[Start INFORMATION PROVIDED]

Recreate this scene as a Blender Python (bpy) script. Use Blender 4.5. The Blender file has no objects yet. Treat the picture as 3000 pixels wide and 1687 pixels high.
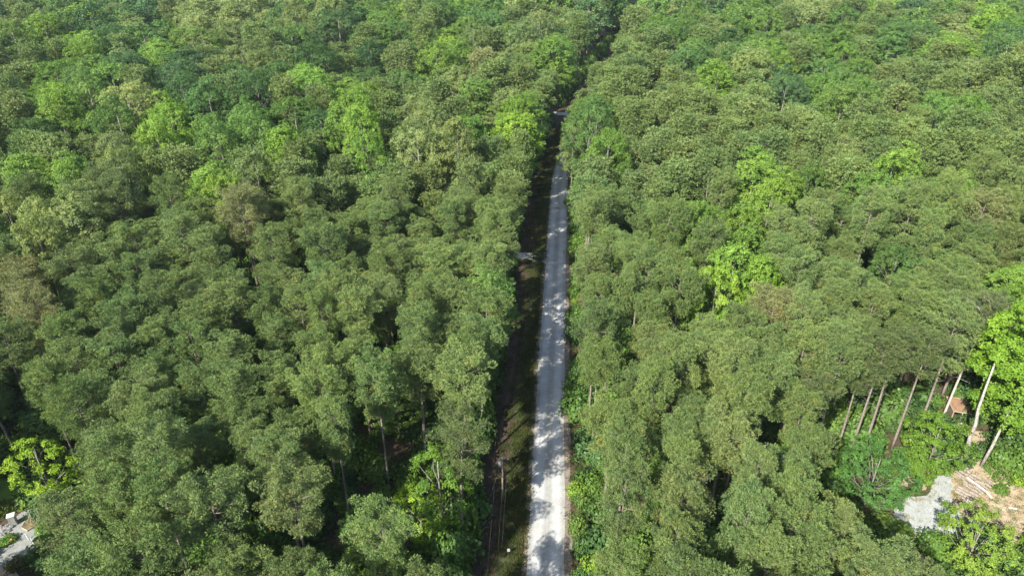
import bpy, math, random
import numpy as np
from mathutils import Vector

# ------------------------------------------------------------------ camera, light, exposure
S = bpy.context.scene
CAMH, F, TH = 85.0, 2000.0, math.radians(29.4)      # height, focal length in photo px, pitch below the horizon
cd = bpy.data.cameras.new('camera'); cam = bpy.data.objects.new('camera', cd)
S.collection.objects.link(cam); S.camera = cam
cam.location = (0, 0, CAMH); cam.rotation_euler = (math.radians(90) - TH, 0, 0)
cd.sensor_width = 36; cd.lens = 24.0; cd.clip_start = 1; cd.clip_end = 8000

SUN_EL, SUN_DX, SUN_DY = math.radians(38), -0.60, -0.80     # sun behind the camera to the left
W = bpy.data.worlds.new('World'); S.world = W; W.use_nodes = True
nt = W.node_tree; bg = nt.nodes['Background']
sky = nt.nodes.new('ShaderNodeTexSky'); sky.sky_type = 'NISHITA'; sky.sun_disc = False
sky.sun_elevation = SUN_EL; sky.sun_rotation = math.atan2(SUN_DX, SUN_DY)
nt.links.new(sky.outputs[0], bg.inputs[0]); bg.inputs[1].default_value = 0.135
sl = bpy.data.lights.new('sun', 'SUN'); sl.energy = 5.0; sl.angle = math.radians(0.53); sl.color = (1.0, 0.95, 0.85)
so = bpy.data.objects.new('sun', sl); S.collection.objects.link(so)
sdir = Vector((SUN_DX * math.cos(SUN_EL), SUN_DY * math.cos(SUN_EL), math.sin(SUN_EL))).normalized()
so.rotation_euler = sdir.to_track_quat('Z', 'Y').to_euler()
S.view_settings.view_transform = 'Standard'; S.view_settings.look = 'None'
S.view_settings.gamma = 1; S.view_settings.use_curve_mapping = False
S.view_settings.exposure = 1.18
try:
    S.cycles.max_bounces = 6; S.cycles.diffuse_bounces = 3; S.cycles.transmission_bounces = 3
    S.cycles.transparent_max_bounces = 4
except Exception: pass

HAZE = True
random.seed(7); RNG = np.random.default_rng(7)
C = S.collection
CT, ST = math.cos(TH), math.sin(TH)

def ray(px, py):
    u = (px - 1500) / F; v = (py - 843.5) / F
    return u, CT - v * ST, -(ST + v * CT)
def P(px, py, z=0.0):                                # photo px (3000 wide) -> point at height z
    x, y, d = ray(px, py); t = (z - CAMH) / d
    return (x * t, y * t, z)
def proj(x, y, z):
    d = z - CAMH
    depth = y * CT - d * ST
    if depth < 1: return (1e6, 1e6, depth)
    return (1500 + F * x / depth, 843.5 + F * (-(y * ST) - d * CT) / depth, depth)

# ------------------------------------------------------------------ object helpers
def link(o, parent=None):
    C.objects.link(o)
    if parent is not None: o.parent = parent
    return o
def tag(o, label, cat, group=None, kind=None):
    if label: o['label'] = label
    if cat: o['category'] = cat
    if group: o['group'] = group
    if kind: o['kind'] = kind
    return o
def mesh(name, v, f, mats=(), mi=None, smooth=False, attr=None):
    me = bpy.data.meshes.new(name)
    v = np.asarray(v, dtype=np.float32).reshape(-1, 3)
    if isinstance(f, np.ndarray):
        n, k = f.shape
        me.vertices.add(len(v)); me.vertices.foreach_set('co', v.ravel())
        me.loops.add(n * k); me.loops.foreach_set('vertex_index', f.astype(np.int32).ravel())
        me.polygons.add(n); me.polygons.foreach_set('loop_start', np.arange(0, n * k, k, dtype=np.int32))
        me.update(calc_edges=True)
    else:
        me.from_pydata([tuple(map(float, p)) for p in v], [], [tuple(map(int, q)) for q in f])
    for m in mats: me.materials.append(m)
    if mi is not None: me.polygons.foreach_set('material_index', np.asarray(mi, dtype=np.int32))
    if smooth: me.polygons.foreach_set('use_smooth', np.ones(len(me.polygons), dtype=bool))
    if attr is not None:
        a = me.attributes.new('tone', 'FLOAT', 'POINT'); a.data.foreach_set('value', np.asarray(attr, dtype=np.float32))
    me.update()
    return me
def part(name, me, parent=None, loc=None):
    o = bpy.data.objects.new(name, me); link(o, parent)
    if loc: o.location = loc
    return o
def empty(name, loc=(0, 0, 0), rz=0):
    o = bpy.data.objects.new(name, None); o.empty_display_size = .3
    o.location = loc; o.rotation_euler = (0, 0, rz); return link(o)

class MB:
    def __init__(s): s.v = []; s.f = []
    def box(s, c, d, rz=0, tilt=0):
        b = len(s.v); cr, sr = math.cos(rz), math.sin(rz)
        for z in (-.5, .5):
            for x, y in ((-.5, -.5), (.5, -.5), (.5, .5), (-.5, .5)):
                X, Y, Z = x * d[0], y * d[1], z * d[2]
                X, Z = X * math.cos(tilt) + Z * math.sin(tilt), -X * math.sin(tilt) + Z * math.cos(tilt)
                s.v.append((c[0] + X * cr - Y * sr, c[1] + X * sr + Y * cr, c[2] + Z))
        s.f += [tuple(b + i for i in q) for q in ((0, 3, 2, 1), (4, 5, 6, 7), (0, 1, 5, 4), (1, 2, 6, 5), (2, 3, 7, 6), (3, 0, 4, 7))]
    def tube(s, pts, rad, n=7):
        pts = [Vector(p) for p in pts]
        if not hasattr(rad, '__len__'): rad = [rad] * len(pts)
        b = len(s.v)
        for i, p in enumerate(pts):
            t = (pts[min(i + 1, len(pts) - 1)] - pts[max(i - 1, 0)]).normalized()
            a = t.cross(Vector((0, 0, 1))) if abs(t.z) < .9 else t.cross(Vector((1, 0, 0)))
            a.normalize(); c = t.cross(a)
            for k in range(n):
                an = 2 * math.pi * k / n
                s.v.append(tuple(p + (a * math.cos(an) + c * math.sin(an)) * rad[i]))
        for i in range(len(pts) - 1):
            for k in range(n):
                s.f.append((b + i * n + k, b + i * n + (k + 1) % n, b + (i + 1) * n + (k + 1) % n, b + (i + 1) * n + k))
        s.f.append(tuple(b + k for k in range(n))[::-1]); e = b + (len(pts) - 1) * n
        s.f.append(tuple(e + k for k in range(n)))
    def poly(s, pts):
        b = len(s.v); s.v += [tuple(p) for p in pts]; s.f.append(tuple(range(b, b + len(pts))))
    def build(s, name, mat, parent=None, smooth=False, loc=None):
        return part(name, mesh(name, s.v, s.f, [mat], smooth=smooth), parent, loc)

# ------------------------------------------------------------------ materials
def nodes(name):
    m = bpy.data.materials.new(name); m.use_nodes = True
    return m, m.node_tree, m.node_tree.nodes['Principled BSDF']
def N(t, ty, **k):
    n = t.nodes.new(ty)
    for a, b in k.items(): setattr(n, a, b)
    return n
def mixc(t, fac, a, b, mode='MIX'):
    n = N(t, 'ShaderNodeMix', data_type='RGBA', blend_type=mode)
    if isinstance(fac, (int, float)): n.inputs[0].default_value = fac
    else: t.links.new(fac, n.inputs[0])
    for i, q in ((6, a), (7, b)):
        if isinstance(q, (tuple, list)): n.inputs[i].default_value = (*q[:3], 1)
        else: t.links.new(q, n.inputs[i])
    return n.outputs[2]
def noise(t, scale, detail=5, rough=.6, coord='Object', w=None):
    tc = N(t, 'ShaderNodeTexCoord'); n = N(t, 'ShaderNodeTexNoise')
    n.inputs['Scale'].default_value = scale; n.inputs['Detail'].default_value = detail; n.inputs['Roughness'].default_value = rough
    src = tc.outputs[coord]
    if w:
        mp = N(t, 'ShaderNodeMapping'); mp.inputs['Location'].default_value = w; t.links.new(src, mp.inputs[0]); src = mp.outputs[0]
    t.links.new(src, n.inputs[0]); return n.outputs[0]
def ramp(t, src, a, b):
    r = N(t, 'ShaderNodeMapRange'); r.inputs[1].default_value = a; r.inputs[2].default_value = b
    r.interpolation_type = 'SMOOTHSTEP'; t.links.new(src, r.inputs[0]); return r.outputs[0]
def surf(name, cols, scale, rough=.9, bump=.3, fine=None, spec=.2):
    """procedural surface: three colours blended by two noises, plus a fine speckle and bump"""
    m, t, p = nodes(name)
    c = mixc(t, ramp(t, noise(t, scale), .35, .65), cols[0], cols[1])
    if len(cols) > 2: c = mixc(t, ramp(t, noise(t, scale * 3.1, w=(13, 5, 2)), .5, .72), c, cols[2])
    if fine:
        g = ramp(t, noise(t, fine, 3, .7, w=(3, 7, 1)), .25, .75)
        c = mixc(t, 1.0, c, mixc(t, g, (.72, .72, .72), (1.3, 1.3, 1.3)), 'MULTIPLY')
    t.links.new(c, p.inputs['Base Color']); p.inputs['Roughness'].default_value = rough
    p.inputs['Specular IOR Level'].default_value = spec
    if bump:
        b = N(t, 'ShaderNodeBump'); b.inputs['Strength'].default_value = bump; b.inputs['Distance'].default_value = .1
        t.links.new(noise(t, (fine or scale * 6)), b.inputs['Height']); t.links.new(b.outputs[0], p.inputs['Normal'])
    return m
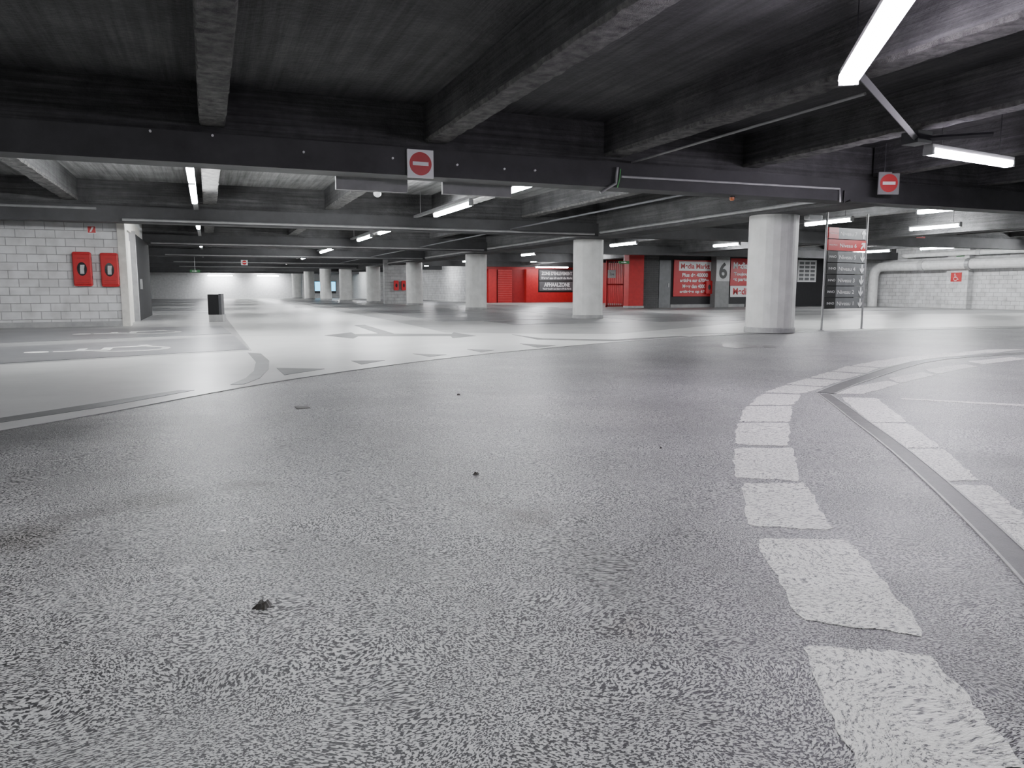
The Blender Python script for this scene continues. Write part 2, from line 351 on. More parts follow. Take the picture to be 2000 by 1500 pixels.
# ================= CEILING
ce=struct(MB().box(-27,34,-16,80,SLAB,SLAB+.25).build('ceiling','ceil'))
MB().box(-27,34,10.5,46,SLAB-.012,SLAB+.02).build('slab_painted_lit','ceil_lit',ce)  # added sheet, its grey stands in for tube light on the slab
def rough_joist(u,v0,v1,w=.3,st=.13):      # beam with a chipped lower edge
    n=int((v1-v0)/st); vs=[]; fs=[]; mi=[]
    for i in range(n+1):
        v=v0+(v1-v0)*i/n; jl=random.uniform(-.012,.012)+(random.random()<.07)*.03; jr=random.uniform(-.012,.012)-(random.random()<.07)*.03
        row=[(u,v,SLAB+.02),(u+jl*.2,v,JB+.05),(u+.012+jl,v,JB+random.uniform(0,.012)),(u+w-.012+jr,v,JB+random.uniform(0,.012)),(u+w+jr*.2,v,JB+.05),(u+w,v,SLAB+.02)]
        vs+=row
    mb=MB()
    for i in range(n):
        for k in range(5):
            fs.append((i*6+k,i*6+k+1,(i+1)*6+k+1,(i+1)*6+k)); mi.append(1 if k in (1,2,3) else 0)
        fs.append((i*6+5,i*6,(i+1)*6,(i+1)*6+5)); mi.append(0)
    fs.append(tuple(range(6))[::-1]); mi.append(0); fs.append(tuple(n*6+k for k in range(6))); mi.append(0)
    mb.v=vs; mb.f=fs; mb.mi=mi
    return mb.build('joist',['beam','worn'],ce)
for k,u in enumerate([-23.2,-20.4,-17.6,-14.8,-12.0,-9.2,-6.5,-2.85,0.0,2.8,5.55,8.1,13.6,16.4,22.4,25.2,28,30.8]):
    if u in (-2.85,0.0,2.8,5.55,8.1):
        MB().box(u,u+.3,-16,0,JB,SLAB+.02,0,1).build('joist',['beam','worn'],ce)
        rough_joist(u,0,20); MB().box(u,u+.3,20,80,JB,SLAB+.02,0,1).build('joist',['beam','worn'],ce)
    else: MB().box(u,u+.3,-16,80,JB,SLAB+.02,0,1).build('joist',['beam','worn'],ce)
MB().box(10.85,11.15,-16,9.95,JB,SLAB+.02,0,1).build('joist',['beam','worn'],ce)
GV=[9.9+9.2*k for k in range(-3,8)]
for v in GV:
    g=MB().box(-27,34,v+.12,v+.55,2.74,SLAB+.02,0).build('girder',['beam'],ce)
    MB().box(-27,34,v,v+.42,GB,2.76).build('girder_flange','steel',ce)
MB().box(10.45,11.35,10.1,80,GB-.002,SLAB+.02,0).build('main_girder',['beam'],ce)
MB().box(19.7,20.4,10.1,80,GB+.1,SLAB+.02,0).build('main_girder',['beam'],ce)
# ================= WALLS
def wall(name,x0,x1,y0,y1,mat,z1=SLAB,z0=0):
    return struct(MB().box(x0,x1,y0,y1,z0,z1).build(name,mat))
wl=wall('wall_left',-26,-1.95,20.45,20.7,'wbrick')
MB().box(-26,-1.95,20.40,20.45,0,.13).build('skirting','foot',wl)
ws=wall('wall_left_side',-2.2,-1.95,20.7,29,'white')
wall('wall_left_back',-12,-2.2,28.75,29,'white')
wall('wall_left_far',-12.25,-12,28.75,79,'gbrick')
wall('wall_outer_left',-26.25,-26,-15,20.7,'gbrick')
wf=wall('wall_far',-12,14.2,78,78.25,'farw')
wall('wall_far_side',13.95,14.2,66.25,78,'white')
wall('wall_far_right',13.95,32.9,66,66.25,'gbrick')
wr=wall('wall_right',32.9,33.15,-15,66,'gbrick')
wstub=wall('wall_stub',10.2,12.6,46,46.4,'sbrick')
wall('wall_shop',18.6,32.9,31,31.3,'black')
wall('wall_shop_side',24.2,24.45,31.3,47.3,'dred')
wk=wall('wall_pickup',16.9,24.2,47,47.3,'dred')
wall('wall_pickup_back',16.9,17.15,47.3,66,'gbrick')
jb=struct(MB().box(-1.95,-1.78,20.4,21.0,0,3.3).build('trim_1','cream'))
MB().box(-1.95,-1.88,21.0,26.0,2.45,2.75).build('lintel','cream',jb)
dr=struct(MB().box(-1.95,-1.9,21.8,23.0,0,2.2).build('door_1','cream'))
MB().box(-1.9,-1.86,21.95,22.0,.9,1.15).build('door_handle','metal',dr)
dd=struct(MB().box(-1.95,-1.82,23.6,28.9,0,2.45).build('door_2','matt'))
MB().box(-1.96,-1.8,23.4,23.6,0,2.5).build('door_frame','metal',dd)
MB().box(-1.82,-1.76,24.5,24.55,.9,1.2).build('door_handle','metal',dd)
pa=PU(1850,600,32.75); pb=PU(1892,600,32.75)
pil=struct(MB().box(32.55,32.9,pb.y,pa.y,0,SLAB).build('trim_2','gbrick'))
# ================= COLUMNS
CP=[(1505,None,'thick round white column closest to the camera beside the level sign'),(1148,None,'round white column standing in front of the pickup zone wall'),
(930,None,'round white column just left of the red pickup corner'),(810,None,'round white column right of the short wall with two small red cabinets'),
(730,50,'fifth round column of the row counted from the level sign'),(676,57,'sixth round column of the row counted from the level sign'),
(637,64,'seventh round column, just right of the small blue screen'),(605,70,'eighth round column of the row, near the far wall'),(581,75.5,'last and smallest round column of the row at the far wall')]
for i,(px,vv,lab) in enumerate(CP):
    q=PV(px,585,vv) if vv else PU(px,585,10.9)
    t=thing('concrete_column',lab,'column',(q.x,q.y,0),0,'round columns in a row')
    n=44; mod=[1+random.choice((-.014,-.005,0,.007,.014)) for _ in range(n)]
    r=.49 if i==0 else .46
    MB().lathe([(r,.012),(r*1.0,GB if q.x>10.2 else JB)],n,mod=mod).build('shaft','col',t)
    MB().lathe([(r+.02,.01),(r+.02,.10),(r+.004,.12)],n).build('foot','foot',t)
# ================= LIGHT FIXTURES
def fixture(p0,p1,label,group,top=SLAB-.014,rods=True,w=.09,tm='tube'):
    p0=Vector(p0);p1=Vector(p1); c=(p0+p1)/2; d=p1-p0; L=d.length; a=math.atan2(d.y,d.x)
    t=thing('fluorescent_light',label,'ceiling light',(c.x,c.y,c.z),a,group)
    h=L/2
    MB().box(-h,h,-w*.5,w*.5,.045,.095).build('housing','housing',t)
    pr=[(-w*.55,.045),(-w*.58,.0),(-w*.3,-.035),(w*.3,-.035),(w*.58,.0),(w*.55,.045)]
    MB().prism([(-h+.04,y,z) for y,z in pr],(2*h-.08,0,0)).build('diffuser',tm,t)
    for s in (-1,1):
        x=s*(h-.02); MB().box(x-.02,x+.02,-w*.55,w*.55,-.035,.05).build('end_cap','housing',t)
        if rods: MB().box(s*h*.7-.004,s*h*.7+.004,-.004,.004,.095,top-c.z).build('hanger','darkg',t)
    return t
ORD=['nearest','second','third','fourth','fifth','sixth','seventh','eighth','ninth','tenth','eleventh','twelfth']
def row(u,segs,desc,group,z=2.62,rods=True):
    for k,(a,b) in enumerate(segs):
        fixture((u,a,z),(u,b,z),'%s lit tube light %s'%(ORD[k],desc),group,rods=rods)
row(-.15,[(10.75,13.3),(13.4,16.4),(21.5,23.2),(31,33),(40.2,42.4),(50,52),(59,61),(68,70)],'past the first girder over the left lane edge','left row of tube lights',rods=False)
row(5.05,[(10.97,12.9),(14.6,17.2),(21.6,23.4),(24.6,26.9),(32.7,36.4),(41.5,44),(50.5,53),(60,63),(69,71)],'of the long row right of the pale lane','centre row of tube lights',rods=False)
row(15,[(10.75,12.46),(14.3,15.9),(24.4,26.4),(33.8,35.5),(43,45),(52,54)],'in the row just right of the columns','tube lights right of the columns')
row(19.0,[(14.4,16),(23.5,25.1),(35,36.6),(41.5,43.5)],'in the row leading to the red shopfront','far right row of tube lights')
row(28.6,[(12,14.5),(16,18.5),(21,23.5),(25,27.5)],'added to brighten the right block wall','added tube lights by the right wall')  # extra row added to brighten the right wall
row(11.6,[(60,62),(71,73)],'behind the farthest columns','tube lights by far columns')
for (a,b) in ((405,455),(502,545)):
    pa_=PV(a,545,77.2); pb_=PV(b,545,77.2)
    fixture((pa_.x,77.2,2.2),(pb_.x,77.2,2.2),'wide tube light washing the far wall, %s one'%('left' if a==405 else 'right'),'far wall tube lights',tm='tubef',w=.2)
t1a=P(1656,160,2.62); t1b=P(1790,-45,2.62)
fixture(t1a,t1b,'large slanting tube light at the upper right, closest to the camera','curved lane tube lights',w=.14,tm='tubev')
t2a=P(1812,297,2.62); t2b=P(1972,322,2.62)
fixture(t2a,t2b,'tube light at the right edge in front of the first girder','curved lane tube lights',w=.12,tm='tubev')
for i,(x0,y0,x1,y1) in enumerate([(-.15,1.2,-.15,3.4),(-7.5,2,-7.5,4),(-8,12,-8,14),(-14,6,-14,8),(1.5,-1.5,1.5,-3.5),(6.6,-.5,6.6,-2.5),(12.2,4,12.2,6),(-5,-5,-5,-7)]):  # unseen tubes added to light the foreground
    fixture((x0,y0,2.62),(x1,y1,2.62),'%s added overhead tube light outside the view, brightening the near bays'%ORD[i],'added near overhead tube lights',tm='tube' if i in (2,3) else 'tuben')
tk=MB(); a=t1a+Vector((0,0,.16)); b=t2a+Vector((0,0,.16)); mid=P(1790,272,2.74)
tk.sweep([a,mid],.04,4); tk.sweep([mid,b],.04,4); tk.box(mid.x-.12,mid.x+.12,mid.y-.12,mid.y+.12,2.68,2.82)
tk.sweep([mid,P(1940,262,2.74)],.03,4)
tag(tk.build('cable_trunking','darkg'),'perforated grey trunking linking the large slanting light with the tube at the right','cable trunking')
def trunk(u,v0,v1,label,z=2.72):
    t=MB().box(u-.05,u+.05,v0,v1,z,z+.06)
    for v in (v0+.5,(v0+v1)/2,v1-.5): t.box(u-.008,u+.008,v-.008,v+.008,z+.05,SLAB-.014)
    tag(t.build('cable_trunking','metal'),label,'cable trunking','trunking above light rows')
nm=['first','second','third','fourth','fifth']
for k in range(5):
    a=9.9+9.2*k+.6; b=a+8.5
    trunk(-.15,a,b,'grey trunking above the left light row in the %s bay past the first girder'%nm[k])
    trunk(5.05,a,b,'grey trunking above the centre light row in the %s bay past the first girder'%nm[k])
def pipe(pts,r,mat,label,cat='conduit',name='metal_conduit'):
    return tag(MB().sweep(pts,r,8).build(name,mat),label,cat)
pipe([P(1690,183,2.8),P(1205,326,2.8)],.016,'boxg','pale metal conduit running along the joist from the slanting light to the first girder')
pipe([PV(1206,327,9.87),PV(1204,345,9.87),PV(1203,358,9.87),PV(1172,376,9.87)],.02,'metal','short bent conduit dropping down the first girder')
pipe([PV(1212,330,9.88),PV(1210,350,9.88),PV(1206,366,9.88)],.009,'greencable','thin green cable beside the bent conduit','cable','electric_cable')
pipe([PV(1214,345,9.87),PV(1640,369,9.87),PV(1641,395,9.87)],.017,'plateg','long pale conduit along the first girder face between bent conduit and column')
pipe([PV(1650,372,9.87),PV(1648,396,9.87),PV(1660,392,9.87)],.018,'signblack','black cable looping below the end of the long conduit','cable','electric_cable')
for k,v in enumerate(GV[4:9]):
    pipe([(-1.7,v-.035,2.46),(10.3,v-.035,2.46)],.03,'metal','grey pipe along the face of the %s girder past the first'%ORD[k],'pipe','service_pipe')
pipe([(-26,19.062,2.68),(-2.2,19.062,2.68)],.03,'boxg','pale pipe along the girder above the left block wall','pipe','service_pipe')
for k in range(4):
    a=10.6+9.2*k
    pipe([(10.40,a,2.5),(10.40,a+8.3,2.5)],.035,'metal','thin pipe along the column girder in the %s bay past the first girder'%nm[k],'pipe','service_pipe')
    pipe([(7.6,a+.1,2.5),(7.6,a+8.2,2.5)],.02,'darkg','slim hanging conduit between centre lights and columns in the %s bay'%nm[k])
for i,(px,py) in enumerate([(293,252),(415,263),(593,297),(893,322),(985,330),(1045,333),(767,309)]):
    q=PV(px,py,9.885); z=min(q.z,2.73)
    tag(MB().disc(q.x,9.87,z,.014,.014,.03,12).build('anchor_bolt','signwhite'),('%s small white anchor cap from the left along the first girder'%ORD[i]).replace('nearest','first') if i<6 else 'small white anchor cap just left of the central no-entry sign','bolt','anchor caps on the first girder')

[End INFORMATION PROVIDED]

## WHAT IS BEING ASKED
Only lines belong in the copy: transcribe those from the start of the data through the line that contains "from mathutils import Vector", and skip the pictures.

## OUTPUT
Recreate this scene as a Blender Python (bpy) script. Use Blender 4.5. The Blender file has no objects yet. Treat the picture as 3000 pixels wide and 1687 pixels high.
import bpy, math, random
import numpy as np
from mathutils import Vector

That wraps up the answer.